Poco se dice de nuestra madre a lo largo de los evangelios, porque ella bien sabía que quien debía brillar era Jesús, sin embargo, en sus pocas apariciones su peso es grande. La anunciación, cuando visita a su prima Isabel, las bodas de Caná, etc. Hoy centraremos nuestra reflexión en la Pasión de Jesús. Es en ese viernes de dolor cuando las palabras de Simeón se vuelven ciertas, una espada de dolor le atraviesa el alma. Ver a su hijo entregar hasta la última gota de su sangre por amor a la humanidad.

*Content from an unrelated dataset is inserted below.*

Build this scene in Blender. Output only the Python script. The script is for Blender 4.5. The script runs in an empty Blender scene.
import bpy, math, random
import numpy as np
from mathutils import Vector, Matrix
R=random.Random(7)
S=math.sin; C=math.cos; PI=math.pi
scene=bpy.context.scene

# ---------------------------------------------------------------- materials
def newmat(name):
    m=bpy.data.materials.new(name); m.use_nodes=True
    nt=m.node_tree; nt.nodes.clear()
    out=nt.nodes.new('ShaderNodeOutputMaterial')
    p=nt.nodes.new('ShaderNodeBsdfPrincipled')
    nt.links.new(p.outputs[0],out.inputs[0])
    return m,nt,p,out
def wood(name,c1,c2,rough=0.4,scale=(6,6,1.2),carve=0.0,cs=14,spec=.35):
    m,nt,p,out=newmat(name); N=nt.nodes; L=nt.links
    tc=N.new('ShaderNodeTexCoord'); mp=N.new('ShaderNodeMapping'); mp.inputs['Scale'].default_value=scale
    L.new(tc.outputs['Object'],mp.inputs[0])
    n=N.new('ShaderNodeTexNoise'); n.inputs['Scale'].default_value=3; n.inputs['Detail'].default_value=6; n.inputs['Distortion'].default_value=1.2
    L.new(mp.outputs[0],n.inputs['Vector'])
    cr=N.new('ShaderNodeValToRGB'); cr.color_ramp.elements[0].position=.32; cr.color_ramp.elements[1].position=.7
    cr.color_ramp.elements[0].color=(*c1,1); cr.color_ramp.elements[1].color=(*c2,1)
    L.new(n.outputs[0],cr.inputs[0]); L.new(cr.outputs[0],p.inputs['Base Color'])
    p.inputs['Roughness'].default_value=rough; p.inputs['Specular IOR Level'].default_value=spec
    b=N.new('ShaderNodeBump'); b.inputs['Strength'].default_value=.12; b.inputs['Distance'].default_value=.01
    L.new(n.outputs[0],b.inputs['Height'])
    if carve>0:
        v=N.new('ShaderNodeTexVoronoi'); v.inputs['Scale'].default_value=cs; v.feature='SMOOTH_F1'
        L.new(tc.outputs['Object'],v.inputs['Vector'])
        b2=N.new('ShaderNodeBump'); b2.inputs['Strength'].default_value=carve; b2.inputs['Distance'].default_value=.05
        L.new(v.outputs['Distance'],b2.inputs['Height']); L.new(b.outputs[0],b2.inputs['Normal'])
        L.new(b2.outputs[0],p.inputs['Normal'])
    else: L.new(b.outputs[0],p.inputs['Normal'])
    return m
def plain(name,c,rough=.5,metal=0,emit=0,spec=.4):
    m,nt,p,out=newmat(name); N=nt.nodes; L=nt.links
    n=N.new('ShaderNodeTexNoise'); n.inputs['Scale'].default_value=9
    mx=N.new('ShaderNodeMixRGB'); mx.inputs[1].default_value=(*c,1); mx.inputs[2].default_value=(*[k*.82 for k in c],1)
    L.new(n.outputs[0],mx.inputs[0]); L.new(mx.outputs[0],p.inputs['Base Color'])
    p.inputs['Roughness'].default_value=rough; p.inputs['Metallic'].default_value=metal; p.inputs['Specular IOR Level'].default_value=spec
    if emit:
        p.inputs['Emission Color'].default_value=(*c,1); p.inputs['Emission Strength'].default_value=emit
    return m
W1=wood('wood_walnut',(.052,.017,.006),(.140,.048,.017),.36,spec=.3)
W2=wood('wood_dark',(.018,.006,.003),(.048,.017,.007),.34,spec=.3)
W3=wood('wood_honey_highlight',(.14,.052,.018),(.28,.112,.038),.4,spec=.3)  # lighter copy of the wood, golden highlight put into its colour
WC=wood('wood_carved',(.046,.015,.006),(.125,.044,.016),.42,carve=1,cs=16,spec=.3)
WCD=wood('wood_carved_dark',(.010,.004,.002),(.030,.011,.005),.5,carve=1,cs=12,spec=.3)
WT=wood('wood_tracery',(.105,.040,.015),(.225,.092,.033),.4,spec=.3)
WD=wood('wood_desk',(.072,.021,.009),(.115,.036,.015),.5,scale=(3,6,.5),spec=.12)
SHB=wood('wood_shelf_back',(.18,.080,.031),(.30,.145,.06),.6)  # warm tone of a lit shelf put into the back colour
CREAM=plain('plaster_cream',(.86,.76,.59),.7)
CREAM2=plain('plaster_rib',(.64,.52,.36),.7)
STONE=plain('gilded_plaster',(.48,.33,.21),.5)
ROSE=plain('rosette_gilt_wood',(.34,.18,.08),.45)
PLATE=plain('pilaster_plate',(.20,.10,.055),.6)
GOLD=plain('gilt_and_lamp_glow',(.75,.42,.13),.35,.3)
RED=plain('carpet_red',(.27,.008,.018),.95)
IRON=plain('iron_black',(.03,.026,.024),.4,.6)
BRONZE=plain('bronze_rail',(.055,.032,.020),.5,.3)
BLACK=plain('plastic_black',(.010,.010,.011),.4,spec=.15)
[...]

Pero María no se raja, está ahí en todo momento, haciéndole saber a su pequeño que no está solo, que ella está sufriendo junto a él.
¡Qué fe tan grande la de María! Sigue diciendo sí hasta las últimas consecuencias. Dios no se equivocó cuando se escogió una mamá, y tanto nos ama que no se la quedó sólo para él: “Junto a la cruz de Jesús, estaba su madre y la hermana de su madre, María, mujer de Cleofás, y María Magdalena. Al ver a la madre y cerca de ella al discípulo a quien el amaba, Jesús le dijo: «Mujer, aquí tienes a tu hijo». Luego dijo al discípulo: «Aquí tienes a tu madre». Y desde aquel momento, el discípulo la recibió en su casa.” (Jn 19, 25-27). Con aquellas palabras Jesús nos da a su madre, aquella mujer ejemplo de amor, servicio, entrega, fe, fidelidad, alegría y demás virtudes. Aquella mujer cuya principal misión es cubrirnos con su manto y llevarnos hasta Jesús. María ya es nuestra madre, ahora sólo falta seguir el ejemplo del discípulo amado y recibirla en nuestra casa.
María es tu mamá amorosa, está ansiosa por llenarte de apapchos y estar contigo toda tu vida, pero es igual que su hijo, no le gusta imponer. Por eso, hoy te invito a ser tú el discípulo amado, llévala a tu casa, al trabajo, a tu escuela; invítala a tu familia, a las fiestas y a tus momentos de soledad. Platica con ella, pídele consejo, ella está llena de la sabiduría de Dios y te ayudará en tu diario caminar.